In 2013, Pope Francis announced that he would call for a Synod of Bishops in October 2013 to address the Catholic Church’s pastoral challenge in dealing with the social and spiritual crisis affecting the family. To prepare for the Extraordinary General Assembly, he requested that the world’s bishops provide an assessment of Catholics’ attitudes and understandings of relevant Church teachings. Summaries of the responses will be discussed in the first synod, which will be followed by an Ordinary General Assembly in 2015 that will seek working guidelines in the pastoral care of families.

In early December 2013, Bishop Robert E. Guglielmone invited South Carolina Catholics to give their response to the promotion and acceptance of Catholic teachings on marriage and the family, and the cultural and social challenges to those teachings. A questionnaire, and the Vatican’s full-length preparatory document and questions, were posted on the diocesan website.
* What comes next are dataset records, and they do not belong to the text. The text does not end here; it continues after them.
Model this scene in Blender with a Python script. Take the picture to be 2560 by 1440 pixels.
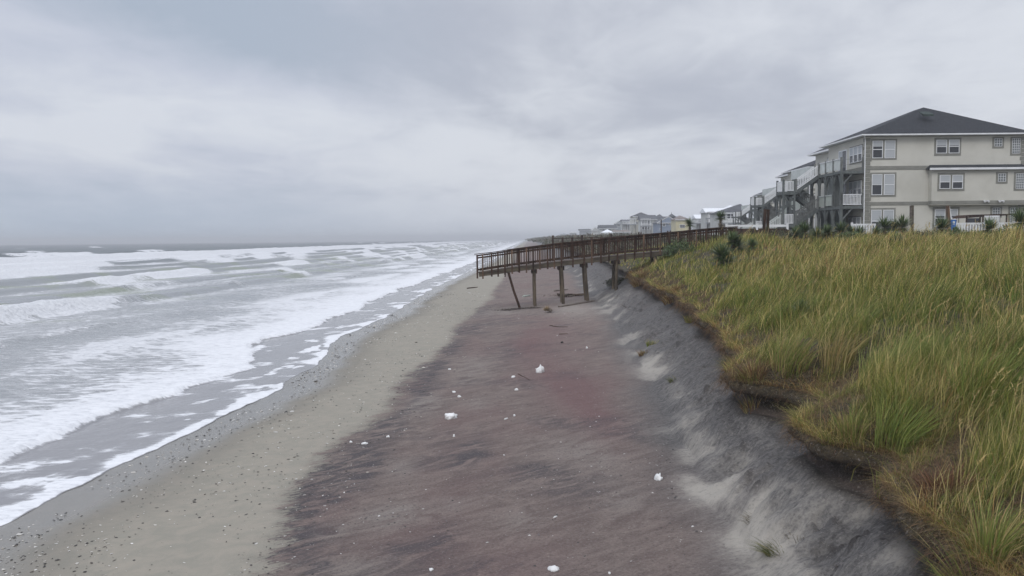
import bpy, math, random
import numpy as np
from mathutils import Vector, Matrix
for o in list(bpy.data.objects): bpy.data.objects.remove(o)
SC = bpy.context.scene; COL = SC.collection
random.seed(7); RNG = np.random.default_rng(7)
R = math.radians

# ------------------------------------------------------------------ camera
CAM_Z = 3.6; FPX = 1971.0; PITCH = math.atan((720-597.7)/FPX); ROLL = 0.009
F_ = Vector((0, math.cos(PITCH), -math.sin(PITCH)))
U0 = Vector((0, math.sin(PITCH), math.cos(PITCH))); R0 = Vector((1, 0, 0))
CR = R0*math.cos(ROLL) - U0*math.sin(ROLL); CU = U0*math.cos(ROLL) + R0*math.sin(ROLL)
cd = bpy.data.cameras.new('camera'); cam = bpy.data.objects.new('camera', cd); COL.objects.link(cam)
cd.sensor_width = 36; cd.lens = FPX/2560*36; cd.clip_end = 12000; cd.clip_start = 0.1
m3 = Matrix((CR, CU, -F_)).transposed()
cam.matrix_world = Matrix.Translation((0, 0, CAM_Z)) @ m3.to_4x4()
SC.camera = cam
def ray(px, py): return F_ + CR*((px-1280)/FPX) + CU*((720-py)/FPX)
def at(px, py, d):                      # point seen at photo pixel px,py at distance d along +Y
    v = ray(px, py); v = v*(d/v.y); return Vector((v.x, v.y, v.z+CAM_Z))

# ------------------------------------------------------------------ world, sun, exposure
W = bpy.data.worlds.new('World'); SC.world = W; W.use_nodes = True
SC.view_settings.view_transform = 'Standard'; SC.view_settings.look = 'None'
SC.view_settings.exposure = 0; SC.view_settings.gamma = 1
class NT:
    def __init__(s, nt): s.nt = nt; nt.nodes.clear()
    def n(s, t, **kw):
        nd = s.nt.nodes.new(t)
        for k, v in kw.items():
            if k.startswith('i_'):
                key = k[2:]; key = int(key) if key.isdigit() else key.replace('_', ' ')
                s.set(nd.inputs[key], v)
            else: setattr(nd, k, v)
        return nd
    def set(s, sock, v):
        if isinstance(v, bpy.types.NodeSocket): s.nt.links.new(v, sock)
        elif isinstance(v, bpy.types.Node): s.nt.links.new(v.outputs[0], sock)
        else:
            if isinstance(v, (tuple, list)) and len(v) == 3 and sock.type == 'RGBA': v = (*v, 1)
            sock.default_value = v
    def math(s, op, a, b=0.0, c=0.0, clamp=False):
        nd = s.n('ShaderNodeMath', operation=op, use_clamp=clamp)
        for i, v in enumerate((a, b, c)): s.set(nd.inputs[i], v)
        return nd.outputs[0]
    def mix(s, f, a, b, mode='MIX'):
        nd = s.n('ShaderNodeMix', data_type='RGBA', blend_type=mode)
        s.set(nd.inputs[0], f); s.set(nd.inputs[6], a); s.set(nd.inputs[7], b); return nd.outputs[2]
    def ss(s, v, a, b, lo=0.0, hi=1.0):
        nd = s.n('ShaderNodeMapRange', interpolation_type='SMOOTHSTEP')
        for i, x in enumerate((v, a, b, lo, hi)): s.set(nd.inputs[i], x)
        return nd.outputs[0]
    def noise(s, vec, scale, detail=4, rough=.55, dist=0.0):
        nd = s.n('ShaderNodeTexNoise'); s.set(nd.inputs['Vector'], vec)
        nd.inputs['Scale'].default_value = scale; nd.inputs['Detail'].default_value = detail
        nd.inputs['Roughness'].default_value = rough; nd.inputs['Distortion'].default_value = dist
        return nd.outputs[0]
    def mapping(s, vec, sc=(1, 1, 1), rot=(0, 0, 0), loc=(0, 0, 0)):
        nd = s.n('ShaderNodeMapping'); s.set(nd.inputs[0], vec)
        nd.inputs['Scale'].default_value = sc; nd.inputs['Rotation'].default_value = rot; nd.inputs['Location'].default_value = loc
        return nd.outputs[0]
SUN_EL, SUN_AZ = R(42), R(205)
w = NT(W.node_tree)
sky = w.n('ShaderNodeTexSky', sky_type='NISHITA', sun_disc=False, sun_elevation=SUN_EL, sun_rotation=SUN_AZ, air_density=1.5, dust_density=3.0)
tc = w.n('ShaderNodeTexCoord'); sep = w.n('ShaderNodeSeparateXYZ', i_0=tc.outputs['Generated'])
dx, dy, dz = sep.outputs
den = w.math('ADD', w.math('MAXIMUM', dz, 0.0), .16)
cp = w.n('ShaderNodeCombineXYZ', i_0=w.math('DIVIDE', dx, den), i_1=w.math('DIVIDE', dy, den), i_2=w.math('MULTIPLY', dz, .6))
n1 = w.noise(w.mapping(cp.outputs[0], (1, .62, 1), (0, 0, .25)), 1.15, 6, .52, .5)
n2 = w.noise(w.mapping(cp.outputs[0], (1, .8, 1), (0, 0, -.3), (5, 2, 0)), 3.4, 7, .58, .5)
cl = w.math('ADD', w.math('MULTIPLY', n1, .70), w.math('MULTIPLY', n2, .30))
az = w.math('DIVIDE', dx, w.math('MAXIMUM', dy, .05))            # tangent of the bearing
def blob(cx, cz, sx, sz, amt):                                     # a heavier or thinner bank of cloud round one bearing and height
    a = w.math('POWER', w.math('DIVIDE', w.math('SUBTRACT', az, cx), sx), 2.0)
    b = w.math('POWER', w.math('DIVIDE', w.math('SUBTRACT', dz, cz), sz), 2.0)
    return w.math('MULTIPLY', w.math('EXPONENT', w.math('MULTIPLY', w.math('ADD', a, b), -1.0)), amt)
BL = [(-.46, .262, .34, .060, -.24), (-.05, .265, .25, .05, -.12), (-.40, .15, .30, .045, .13), (.0, .185, .22, .035, -.08),
      (.33, .13, .24, .06, -.09), (-.08, .10, .22, .03, .06), (.30, .23, .3, .04, .04), (-.55, .045, .35, .035, -.05), (.62, .24, .10, .05, .12)]
for b in BL: cl = w.math('ADD', cl, blob(*b))
ramp = w.n('ShaderNodeValToRGB', i_0=cl); e = ramp.color_ramp.elements
e[0].position = .27; e[0].color = (4.25, 4.9, 5.95, 1); e[1].position = .64; e[1].color = (7.0, 7.35, 8.1, 1)
x = e.new(.47); x.color = (5.75, 6.15, 7.2, 1)
lav = w.mix(w.ss(cl, .30, .60), (4.8, 5.1, 5.95), (7.1, 7.4, 8.05))      # greyer, slightly violet cloud inland
hz = w.ss(dz, .0, .10, 1, 0)
hcol = w.mix(w.ss(az, -.5, .12), (4.5, 5.4, 6.6), (6.6, 6.95, 7.75))
cc = w.mix(w.math('MULTIPLY', hz, .8), w.mix(w.ss(az, -.38, .05), ramp.outputs[0], lav), hcol)
zen = w.ss(dz, .33, .85, 1.0, 1.9)                                # an overcast sky is brightest overhead
cc = w.n('ShaderNodeVectorMath', operation='SCALE', i_0=cc, i_Scale=zen).outputs[0]
tot = w.mix(.95, sky.outputs[0], cc)
bg = w.n('ShaderNodeBackground', i_Color=tot, i_Strength=.1)
w.nt.links.new(bg.outputs[0], w.n('ShaderNodeOutputWorld').inputs[0])
sl = bpy.data.lights.new('sun', 'SUN'); sl.energy = 1.0; sl.angle = R(25); sl.color = (1, .97, .92)
so = bpy.data.objects.new('sun', sl); COL.objects.link(so)
sd = Vector((math.sin(SUN_AZ)*math.cos(SUN_EL), math.cos(SUN_AZ)*math.cos(SUN_EL), math.sin(SUN_EL)))
so.rotation_euler = (-sd).to_track_quat('-Z', 'Y').to_euler(); so.location = (0, 0, 40)

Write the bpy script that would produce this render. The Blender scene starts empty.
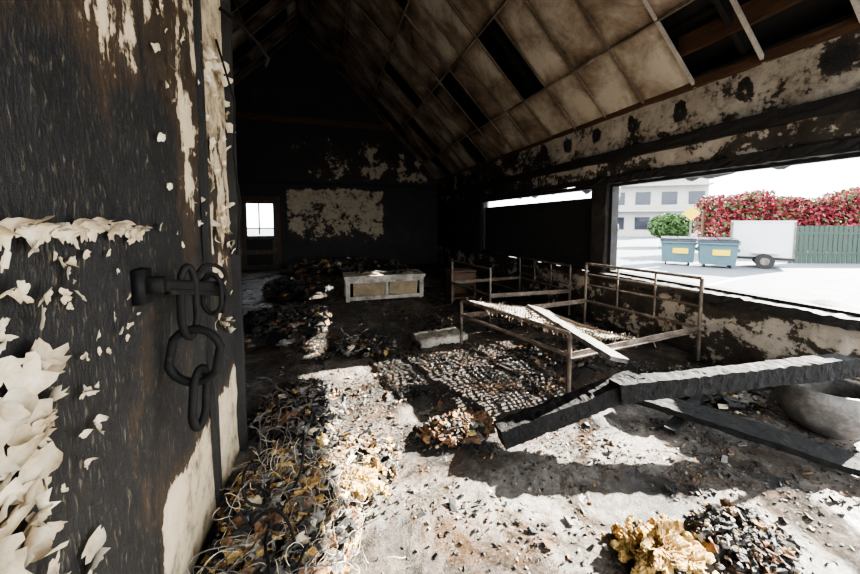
import bpy, math, random
from mathutils import Vector, Matrix, noise, Euler
random.seed(7)
R=random.random
def rr(a,b): return a+(b-a)*R()
sc=bpy.context.scene

# ---------------------------------------------------------------- materials
class NT:
    def __init__(s,name):
        s.m=bpy.data.materials.new(name); s.m.use_nodes=True
        s.t=s.m.node_tree; s.b=s.t.nodes['Principled BSDF']
    def n(s,typ,**k):
        nd=s.t.nodes.new(typ)
        for a,v in k.items(): setattr(nd,a,v)
        return nd
    def l(s,a,b): s.t.links.new(a,b)
    def coord(s,scale=(1,1,1)):
        tc=s.n('ShaderNodeTexCoord'); mp=s.n('ShaderNodeMapping'); mp.inputs['Scale'].default_value=scale
        s.l(tc.outputs['Object'],mp.inputs['Vector']); return mp.outputs['Vector']
    def noise(s,vec,scale,detail=6,rough=.6,dist=0):
        nd=s.n('ShaderNodeTexNoise'); nd.inputs['Scale'].default_value=scale; nd.inputs['Detail'].default_value=detail
        nd.inputs['Roughness'].default_value=rough; nd.inputs['Distortion'].default_value=dist
        s.l(vec,nd.inputs['Vector']); return nd.outputs['Fac']
    def math(s,op,a,b=None,clamp=False):
        nd=s.n('ShaderNodeMath'); nd.operation=op; nd.use_clamp=clamp
        for i,v in enumerate((a,b)):
            if v is None: continue
            if isinstance(v,(int,float)): nd.inputs[i].default_value=v
            else: s.l(v,nd.inputs[i])
        return nd.outputs[0]
    def ramp(s,fac,stops):
        nd=s.n('ShaderNodeValToRGB'); e=nd.color_ramp.elements
        while len(e)<len(stops): e.new(.5)
        for i,(p,c) in enumerate(stops):
            e[i].position=p; e[i].color=(c[0],c[1],c[2],1) if not isinstance(c,(int,float)) else (c,c,c,1)
        s.l(fac,nd.inputs[0]); return nd.outputs['Color']
    def mix(s,fac,a,b):
        nd=s.n('ShaderNodeMix'); nd.data_type='RGBA'
        for i,v in ((0,fac),(6,a),(7,b)):
            if isinstance(v,(int,float)): nd.inputs[i].default_value=v
            elif isinstance(v,tuple): nd.inputs[i].default_value=(v[0],v[1],v[2],1)
            else: s.l(v,nd.inputs[i])
        return nd.outputs[2]
    def bump(s,h,strength=.5,dist=.02):
        nd=s.n('ShaderNodeBump'); nd.inputs['Strength'].default_value=strength; nd.inputs['Distance'].default_value=dist
        s.l(h,nd.inputs['Height']); s.l(nd.outputs[0],s.b.inputs['Normal'])
    def attr(s,name):
        nd=s.n('ShaderNodeAttribute'); nd.attribute_name=name; return nd.outputs['Fac']

def char_paint(name,paint,soot,char=(.012,.011,.010),stretch=(1,1,1),scale=2.5,rough=.75,fine=14,spkamt=.35,spk_s=60):
    t=NT(name); v=t.coord(stretch); v2=t.coord()
    n1=t.noise(v,scale,8,.65,.4); n2=t.noise(v2,fine,8,.7); n3=t.noise(v,spk_s,4,.7)
    m=t.attr('mask')
    f=t.math('ADD',m,t.math('MULTIPLY',t.math('SUBTRACT',n1,.5),1.9))
    f=t.math('ADD',f,t.math('MULTIPLY',t.math('SUBTRACT',n2,.5),.9))
    fac=t.ramp(f,[(.47,0.),(.52,1.)])
    halo=t.ramp(f,[(.15,0.),(.5,1.)])
    pc=t.ramp(t.math('ADD',t.math('MULTIPLY',n2,.6),t.math('MULTIPLY',n1,.5)),[(.42,soot),(.56,paint),(.75,tuple(min(1,c*1.25) for c in paint))])
    spk=t.ramp(n3,[(.58,0.),(.68,1.)])
    cc=t.mix(t.math('MULTIPLY',spk,spkamt),t.mix(n1,char,tuple(c*2.4 for c in char)),tuple(c*.5 for c in paint))
    cc=t.mix(t.math('MULTIPLY',halo,.55),cc,soot)
    t.l(t.mix(fac,cc,pc),t.b.inputs['Base Color'])
    t.b.inputs['Roughness'].default_value=rough
    h=t.math('ADD',t.math('MULTIPLY',fac,.5),t.math('MULTIPLY',n3,.35)); h=t.math('ADD',h,t.math('MULTIPLY',n2,.6))
    t.bump(h,.8,.02); return t.m

def mottled(name,stops,scale=6,rough=(.5,.9),bump=.5,bd=.02,stretch=(1,1,1),metal=0.,fine=40,spec=.5):
    t=NT(name); v=t.coord(stretch)
    n1=t.noise(v,scale,8,.65,.3); n2=t.noise(v,fine,5,.7)
    f=t.math('ADD',t.math('MULTIPLY',n1,.7),t.math('MULTIPLY',n2,.3))
    t.l(t.ramp(f,stops),t.b.inputs['Base Color'])
    t.l(t.ramp(n1,[(.35,rough[0]),(.65,rough[1])]),t.b.inputs['Roughness'])
    t.b.inputs['Metallic'].default_value=metal; t.b.inputs['Specular IOR Level'].default_value=spec
    if bump: t.bump(f,bump,bd)
    return t.m

M={}
M['wallL']=char_paint('mat_charred_wall',(.66,.54,.36),(.11,.062,.026),char=(.007,.0067,.0065),stretch=(1,2.2,.55),scale=2.2,rough=.6,fine=11,spkamt=.40,spk_s=38)
M['wallF']=char_paint('mat_far_wall',(.46,.38,.27),(.08,.052,.03),char=(.015,.014,.014),scale=1.6,fine=8)
M['wallR']=char_paint('mat_window_wall',(.44,.385,.31),(.10,.075,.05),char=(.012,.011,.010),stretch=(1,1,1.3),scale=2.2)
M['black']=mottled('mat_black_char',[(.3,(.006,.006,.006)),(.7,(.028,.025,.022))],8,(.6,.9),.8,.02)
M['lead']=mottled('mat_alligator_char',[(.42,(.004,.004,.004)),(.58,(.012,.011,.010)),(.74,(.065,.06,.055))],9,(.7,.95),1.,.06,fine=20,spec=.3)
M['greywood']=mottled('mat_grey_burnt_wood',[(.35,(.02,.018,.016)),(.5,(.10,.09,.08)),(.7,(.24,.22,.20))],10,(.6,.9),.8,.01)
M['brownwood']=mottled('mat_brown_wood',[(.3,(.02,.012,.008)),(.55,(.10,.05,.025)),(.75,(.22,.12,.06))],5,(.6,.9),.6,.01,stretch=(3,.6,3))
M['rust']=mottled('mat_rusty_tube',[(.35,(.04,.03,.024)),(.55,(.17,.13,.10)),(.7,(.42,.38,.32))],9,(.45,.8),.4,.004,metal=.2)
M['spring']=mottled('mat_burnt_springs',[(.35,(.06,.045,.03)),(.55,(.26,.21,.15)),(.7,(.50,.44,.35))],9,(.5,.8),0)
M['iron']=mottled('mat_black_iron',[(.35,(.004,.004,.004)),(.6,(.010,.009,.008)),(.8,(.06,.038,.022))],20,(.6,.9),.8,.004,spec=.25)
M['cream']=mottled('mat_cream_flake',[(.3,(.17,.10,.045)),(.44,(.50,.40,.26)),(.68,(.80,.73,.58))],11,(.6,.8),.4,.005)
M['foam']=mottled('mat_yellow_foam',[(.34,(.05,.025,.008)),(.48,(.40,.24,.07)),(.68,(.78,.62,.30))],9,(.8,.95),1.,.05,fine=40)
M['rustdebris']=mottled('mat_brown_debris',[(.3,(.02,.011,.007)),(.5,(.13,.065,.03)),(.7,(.30,.19,.10))],8,(.7,.95),.8,.02)
M['ash']=mottled('mat_ash',[(.35,(.03,.027,.024)),(.5,(.12,.11,.095)),(.7,(.34,.31,.27))],10,(.7,.95),.8,.01)
M['white']=mottled('mat_scorched_white',[(.34,(.03,.025,.02)),(.50,(.36,.32,.26)),(.7,(.70,.66,.58))],4,(.5,.8),.3,.005)
M['beige']=mottled('mat_scorched_beige',[(.3,(.05,.03,.02)),(.5,(.26,.19,.11)),(.7,(.42,.33,.21))],3,(.6,.8),.3,.005)
M['stone']=mottled('mat_stone_basin',[(.3,(.03,.027,.024)),(.5,(.13,.12,.11)),(.7,(.32,.30,.28))],7,(.35,.7),.7,.015,metal=.3)

def ceil_mat():
    t=NT('mat_ceiling_panels'); v=t.coord()
    n1=t.noise(v,1.6,7,.7,.7); n2=t.noise(v,9,6,.7)
    m=t.attr('mask')
    f=t.math('ADD',t.math('MULTIPLY',n1,.72),t.math('MULTIPLY',n2,.25)); f=t.math('ADD',f,t.math('MULTIPLY',m,.50))
    t.l(t.ramp(f,[(.46,(.012,.009,.007)),(.61,(.095,.063,.042)),(.77,(.28,.21,.145)),(.98,(.58,.52,.42))]),t.b.inputs['Base Color'])
    t.b.inputs['Roughness'].default_value=.8; t.bump(n2,.4,.01); return t.m
M['ceil']=ceil_mat()

def floor_mat():
    t=NT('mat_ash_floor'); v=t.coord()
    n0=t.noise(v,1.3,6,.7,.9); n1=t.noise(v,5,8,.7,.8); n2=t.noise(v,34,7,.78); n3=t.noise(v,120,3,.7)
    m=t.attr('mask')
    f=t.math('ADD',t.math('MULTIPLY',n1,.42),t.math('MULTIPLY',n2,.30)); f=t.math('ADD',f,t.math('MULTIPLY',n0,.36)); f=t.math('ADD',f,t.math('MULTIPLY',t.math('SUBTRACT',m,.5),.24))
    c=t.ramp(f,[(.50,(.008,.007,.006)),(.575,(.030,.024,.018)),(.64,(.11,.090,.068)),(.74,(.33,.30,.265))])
    br=t.ramp(t.noise(v,2.2,6,.7,.8),[(.48,0.),(.64,1.)])
    c=t.mix(t.math('MULTIPLY',br,.5),c,(.12,.058,.022))
    t.l(c,t.b.inputs['Base Color'])
    t.l(t.ramp(n0,[(.42,.14),(.56,.60)]),t.b.inputs['Roughness'])
    h=t.math('ADD',t.math('MULTIPLY',n1,1.),t.math('MULTIPLY',n2,.8)); h=t.math('ADD',h,t.math('MULTIPLY',n3,.3))
    t.bump(h,1.,.05); return t.m
M['floor']=floor_mat()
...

Over 1,200 people in the Diocese of Charleston responded to the questionnaires. It is important to note, however, that a variety of factors affect the response to any survey, such as the way it was administered, the time it was available, the amount of questions answered by participants, and whether respondents were active Catholics, just to name a few.

    The responses did share some common themes, however.

  • The Church’s teachings on the family are generally understood by the faithful, but more needs to be done to teach Catholics and secular society.
  • The traditional understanding of marriage as existing between one man and one woman for life is accepted, but more pastoral support is needed for people in same-sex unions and for their children.
  • Families have to work harder to pass the faith on to their children.
  • Cohabitation of unmarried people is common.
  • More pastoral support is needed for divorced Catholics and those remarried outside the Church.
  • Respondents also feel that most Catholics disagree with Church teaching on artificial contraception.